Activist Art - Collection Study Area

Art with a Political Point of View

Socially conscious artists have long used their art to express their opinions against war to enlist sympathy for oppressed people and causes. The artists’ messages against political and social oppression and human suffering cuts across time and knows no geographical boundaries. Their  works of art are meant to provoke and call attention to the victims of social upheaval and inequality, particularly those who suffer during war and armed conflicts.

War in all its forms is about power and control and the violent means to enforce it. The earliest work exhibited, Francisco de Goya’s Esto es Peor (This is Worse), from his Disasters of War series, 1808-1814, depicts, in horrific detail, atrocities committed by occupying French troops against Spanish townspeople to avenge the death of two of their soldiers. The artist learned of the brutalities from his brother who witnessed them. A century later, artist Käthe Kollwitz created a series of seven prints, including Vergewaltigt (Raped), 1907, inspired by the German Peasants’ War of the 16th century in which 100,000 to 300,000 farmers and laborers were killed in a populist uprising against the aristocracy. Looking back historically, artist Dan Mills presents in Contest – Africa (with nationalist colors) a map with swooping brush marks showing the 19th century European colonization and fracturing of Africa which reverberates in ethnic conflicts today. Known for his anti-war prints of the Vietnam era, Sigmund Abeles was commissioned to create a print about contemporary terrorism, and he too, looked to the past. His 2010 etching Deadly Dancers likens suicide bombers to KKK members who in the 1950s enforced segregation in his hometown in North Carolina by intimidation and through their wanton actions.

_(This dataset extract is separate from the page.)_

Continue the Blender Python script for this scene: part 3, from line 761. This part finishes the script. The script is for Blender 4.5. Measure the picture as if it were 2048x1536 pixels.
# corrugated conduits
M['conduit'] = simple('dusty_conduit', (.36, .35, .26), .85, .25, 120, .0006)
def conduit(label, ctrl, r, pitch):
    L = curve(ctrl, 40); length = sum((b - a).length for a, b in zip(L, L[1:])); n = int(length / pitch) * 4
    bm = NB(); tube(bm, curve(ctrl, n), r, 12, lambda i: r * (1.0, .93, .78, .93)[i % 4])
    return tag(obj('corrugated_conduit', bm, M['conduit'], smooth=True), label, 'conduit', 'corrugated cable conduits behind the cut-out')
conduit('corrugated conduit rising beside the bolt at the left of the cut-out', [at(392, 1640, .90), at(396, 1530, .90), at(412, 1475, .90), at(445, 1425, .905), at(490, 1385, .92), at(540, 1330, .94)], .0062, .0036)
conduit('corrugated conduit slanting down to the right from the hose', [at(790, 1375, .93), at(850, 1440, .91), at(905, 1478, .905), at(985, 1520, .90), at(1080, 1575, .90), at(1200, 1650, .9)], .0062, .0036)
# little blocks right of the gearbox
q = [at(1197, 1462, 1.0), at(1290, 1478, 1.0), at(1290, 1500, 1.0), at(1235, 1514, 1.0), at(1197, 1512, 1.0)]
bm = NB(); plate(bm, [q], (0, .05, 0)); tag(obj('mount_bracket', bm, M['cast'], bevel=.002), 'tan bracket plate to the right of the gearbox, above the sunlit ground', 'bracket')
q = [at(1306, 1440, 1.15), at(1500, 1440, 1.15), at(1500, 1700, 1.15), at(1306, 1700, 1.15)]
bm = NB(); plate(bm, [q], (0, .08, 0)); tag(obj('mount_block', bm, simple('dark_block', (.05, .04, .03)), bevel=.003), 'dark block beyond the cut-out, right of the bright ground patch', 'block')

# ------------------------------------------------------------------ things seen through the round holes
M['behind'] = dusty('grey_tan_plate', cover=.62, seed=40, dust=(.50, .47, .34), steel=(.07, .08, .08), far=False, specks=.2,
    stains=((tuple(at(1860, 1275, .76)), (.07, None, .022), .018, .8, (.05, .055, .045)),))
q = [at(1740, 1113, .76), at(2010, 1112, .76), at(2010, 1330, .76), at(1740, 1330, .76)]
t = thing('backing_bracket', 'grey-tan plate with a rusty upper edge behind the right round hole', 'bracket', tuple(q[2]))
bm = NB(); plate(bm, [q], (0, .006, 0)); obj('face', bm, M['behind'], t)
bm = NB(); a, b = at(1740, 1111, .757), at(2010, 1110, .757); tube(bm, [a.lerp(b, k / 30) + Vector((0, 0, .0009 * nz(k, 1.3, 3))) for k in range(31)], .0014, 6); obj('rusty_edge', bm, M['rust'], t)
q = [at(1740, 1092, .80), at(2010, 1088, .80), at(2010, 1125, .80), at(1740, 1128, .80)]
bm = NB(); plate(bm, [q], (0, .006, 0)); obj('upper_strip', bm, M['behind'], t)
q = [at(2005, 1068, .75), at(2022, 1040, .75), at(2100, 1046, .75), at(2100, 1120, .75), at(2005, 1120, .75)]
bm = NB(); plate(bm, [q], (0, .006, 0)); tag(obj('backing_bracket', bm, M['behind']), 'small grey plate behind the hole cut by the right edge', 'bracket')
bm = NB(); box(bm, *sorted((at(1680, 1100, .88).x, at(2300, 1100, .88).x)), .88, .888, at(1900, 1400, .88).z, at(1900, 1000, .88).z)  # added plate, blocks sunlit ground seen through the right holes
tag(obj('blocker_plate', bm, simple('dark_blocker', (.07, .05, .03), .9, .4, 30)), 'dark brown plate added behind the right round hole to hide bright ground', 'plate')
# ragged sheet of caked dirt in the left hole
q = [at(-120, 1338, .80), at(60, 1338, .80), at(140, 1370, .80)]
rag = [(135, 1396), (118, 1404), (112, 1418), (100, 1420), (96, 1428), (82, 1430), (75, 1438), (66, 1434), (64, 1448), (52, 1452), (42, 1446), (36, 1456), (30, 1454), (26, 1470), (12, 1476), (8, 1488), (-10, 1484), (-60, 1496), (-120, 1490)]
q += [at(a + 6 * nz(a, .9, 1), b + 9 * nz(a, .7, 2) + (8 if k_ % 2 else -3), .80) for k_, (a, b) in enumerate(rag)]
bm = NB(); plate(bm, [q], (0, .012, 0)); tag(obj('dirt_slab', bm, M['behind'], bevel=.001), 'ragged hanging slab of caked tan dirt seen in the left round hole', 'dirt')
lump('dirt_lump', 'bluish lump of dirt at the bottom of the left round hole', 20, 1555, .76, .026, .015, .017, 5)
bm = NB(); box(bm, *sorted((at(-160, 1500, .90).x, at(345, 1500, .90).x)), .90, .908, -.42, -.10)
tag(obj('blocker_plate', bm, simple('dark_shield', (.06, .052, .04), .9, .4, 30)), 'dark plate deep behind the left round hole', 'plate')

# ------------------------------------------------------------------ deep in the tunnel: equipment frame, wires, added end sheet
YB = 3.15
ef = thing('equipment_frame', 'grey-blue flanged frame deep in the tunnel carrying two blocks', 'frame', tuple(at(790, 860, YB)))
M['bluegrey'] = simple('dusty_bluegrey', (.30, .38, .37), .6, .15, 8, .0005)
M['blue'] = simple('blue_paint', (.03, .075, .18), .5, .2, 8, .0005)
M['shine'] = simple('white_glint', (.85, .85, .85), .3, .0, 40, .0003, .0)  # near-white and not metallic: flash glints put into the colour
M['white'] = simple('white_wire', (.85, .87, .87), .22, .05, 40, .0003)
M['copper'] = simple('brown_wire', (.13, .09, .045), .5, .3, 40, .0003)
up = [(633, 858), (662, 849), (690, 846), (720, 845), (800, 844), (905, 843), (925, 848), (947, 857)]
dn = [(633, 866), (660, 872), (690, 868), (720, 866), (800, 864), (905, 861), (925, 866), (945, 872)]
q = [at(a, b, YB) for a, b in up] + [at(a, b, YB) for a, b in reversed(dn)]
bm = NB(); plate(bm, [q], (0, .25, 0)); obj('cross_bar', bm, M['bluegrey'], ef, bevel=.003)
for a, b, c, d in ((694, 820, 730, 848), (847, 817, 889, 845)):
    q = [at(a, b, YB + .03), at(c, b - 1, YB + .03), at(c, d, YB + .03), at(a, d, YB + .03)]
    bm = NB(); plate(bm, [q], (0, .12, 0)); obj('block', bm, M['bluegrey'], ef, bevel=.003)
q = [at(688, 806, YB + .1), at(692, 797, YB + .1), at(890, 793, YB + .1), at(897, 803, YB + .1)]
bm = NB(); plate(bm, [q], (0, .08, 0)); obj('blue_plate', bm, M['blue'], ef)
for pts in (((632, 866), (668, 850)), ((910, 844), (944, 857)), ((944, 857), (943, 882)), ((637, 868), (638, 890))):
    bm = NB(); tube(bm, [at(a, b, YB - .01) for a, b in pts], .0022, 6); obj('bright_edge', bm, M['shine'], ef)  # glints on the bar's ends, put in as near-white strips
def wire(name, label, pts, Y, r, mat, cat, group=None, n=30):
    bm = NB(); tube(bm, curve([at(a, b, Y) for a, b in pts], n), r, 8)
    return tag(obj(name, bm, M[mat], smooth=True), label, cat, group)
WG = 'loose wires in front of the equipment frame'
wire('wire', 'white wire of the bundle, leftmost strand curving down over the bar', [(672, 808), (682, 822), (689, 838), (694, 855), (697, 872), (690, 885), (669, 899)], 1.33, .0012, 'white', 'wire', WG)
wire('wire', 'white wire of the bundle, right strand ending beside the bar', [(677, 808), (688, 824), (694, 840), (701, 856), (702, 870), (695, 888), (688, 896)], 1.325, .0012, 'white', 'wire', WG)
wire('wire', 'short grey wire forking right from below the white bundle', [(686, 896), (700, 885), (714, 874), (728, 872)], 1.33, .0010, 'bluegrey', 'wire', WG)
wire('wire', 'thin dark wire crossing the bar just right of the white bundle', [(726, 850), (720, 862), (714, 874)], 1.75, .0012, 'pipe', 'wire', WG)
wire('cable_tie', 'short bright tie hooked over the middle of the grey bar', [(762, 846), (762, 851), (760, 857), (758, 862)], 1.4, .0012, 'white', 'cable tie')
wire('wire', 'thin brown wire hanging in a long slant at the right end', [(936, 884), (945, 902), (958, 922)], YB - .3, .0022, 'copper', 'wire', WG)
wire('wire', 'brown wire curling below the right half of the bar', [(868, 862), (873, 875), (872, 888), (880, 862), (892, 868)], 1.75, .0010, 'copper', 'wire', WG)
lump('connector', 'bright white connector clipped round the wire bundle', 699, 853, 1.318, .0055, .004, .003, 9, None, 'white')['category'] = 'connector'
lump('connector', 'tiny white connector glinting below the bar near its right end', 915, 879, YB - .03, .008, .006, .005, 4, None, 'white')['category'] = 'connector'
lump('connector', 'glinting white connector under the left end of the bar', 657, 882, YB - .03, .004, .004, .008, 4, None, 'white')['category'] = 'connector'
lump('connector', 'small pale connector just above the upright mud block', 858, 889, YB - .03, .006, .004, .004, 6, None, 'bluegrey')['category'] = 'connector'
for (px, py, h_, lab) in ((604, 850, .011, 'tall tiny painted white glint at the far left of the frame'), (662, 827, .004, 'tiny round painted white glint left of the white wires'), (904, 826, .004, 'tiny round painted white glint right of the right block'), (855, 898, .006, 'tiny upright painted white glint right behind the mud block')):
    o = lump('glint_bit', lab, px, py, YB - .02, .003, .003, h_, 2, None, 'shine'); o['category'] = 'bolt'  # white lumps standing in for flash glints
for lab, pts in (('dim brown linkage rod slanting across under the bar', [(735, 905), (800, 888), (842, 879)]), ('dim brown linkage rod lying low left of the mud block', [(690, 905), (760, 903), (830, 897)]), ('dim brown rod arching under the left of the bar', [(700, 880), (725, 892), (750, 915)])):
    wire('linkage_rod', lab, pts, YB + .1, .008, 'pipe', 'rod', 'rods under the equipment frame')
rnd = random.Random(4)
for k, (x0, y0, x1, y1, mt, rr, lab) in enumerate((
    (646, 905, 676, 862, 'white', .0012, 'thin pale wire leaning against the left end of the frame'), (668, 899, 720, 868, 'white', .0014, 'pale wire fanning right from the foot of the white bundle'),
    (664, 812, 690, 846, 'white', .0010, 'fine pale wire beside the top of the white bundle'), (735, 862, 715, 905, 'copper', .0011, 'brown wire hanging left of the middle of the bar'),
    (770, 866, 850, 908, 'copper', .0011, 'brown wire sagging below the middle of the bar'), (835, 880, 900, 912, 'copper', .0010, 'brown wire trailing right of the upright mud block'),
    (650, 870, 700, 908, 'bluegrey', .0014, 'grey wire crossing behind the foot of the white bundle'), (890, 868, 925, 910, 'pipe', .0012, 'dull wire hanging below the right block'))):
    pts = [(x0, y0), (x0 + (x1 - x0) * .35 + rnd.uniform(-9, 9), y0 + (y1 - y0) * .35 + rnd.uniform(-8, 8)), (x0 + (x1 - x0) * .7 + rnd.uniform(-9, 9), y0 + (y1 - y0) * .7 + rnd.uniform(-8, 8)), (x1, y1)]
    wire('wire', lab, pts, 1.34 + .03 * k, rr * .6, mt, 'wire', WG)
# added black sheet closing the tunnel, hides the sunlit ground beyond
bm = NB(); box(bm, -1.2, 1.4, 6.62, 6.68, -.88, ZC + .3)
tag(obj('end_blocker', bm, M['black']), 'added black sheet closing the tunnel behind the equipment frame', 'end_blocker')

These politically-charged prints and paintings challenge people’s points of view raising awareness of injustice, critiquing unfair treatment, and protesting abuses by the government. Several of the works of art express pain, grief, and dismay based on the artists’ first-hand experiences, while other artists created work from afar aghast at the forces shaping the world and calling for change. Leon Golub an outspoken activist who opposed the segregationist policies of South Africa’s National Party government, created South Africa, 1985, depicting the brutality of the apartheid regime which routinely used military tactics and weapons against the majority-black citizenry. Ambreen Butt’s Daughter of the East, 2008, depicts an uprising that is more complicated and, as many conflicts are, multi-layered. The series was motivated by the 2007 Siege of Lal Masjid, a mosque, and Jamia Hafsa, a madrassa (or religious school) for women, both in Islamabad, Pakistan. Islamic fundamentalist members of the mosque and seminary occupied a neighboring children’s library in protest against the government’s destruction of mosques illegally built on public land. Tensions rose, leading to an assault on the library and compound by Pakistani armed forces, killing more than one hundred men and women who fought to defend their beliefs. The siege galvanized opposition to Pakistan’s military-led government, inspiring Islamic extremism throughout the country.

The work of Vietnamese artist-activist Dinh Q. Lê who with his parents fled the purge of the Khmer Rouge often references the Cambodian genocide in his work. The protest movement Occupy Wall Street and its call for political and economic reforms was an outgrowth of related global protests that inspired his print Tibet from the portfolio Fragile Springs, 2013.  Fueled by social media and widely shared images, from which these prints are based, the protests challenged existing power structures, and in many instances government crackdowns on the protests led to civil war. Ahmed Alsoudani knows war all too well. He fled to Syria from Iraq to escape the first Gulf War before seeking asylum in the United States. Having escaped one repressive regime, he later saw Syria erupt into civil war, and then was outraged by the United States’ treatment of Iraqi detainees. In his Untitled portrait, 2018, a fleshy raw head explodes into blobs, barely recognizable as human, expressing how in war lives are shattered.

While the subject matter may be dark and the criticism biting, the work of these artist-activists make their agenda known; using their art to challenge our understanding of established authority and to bring about change.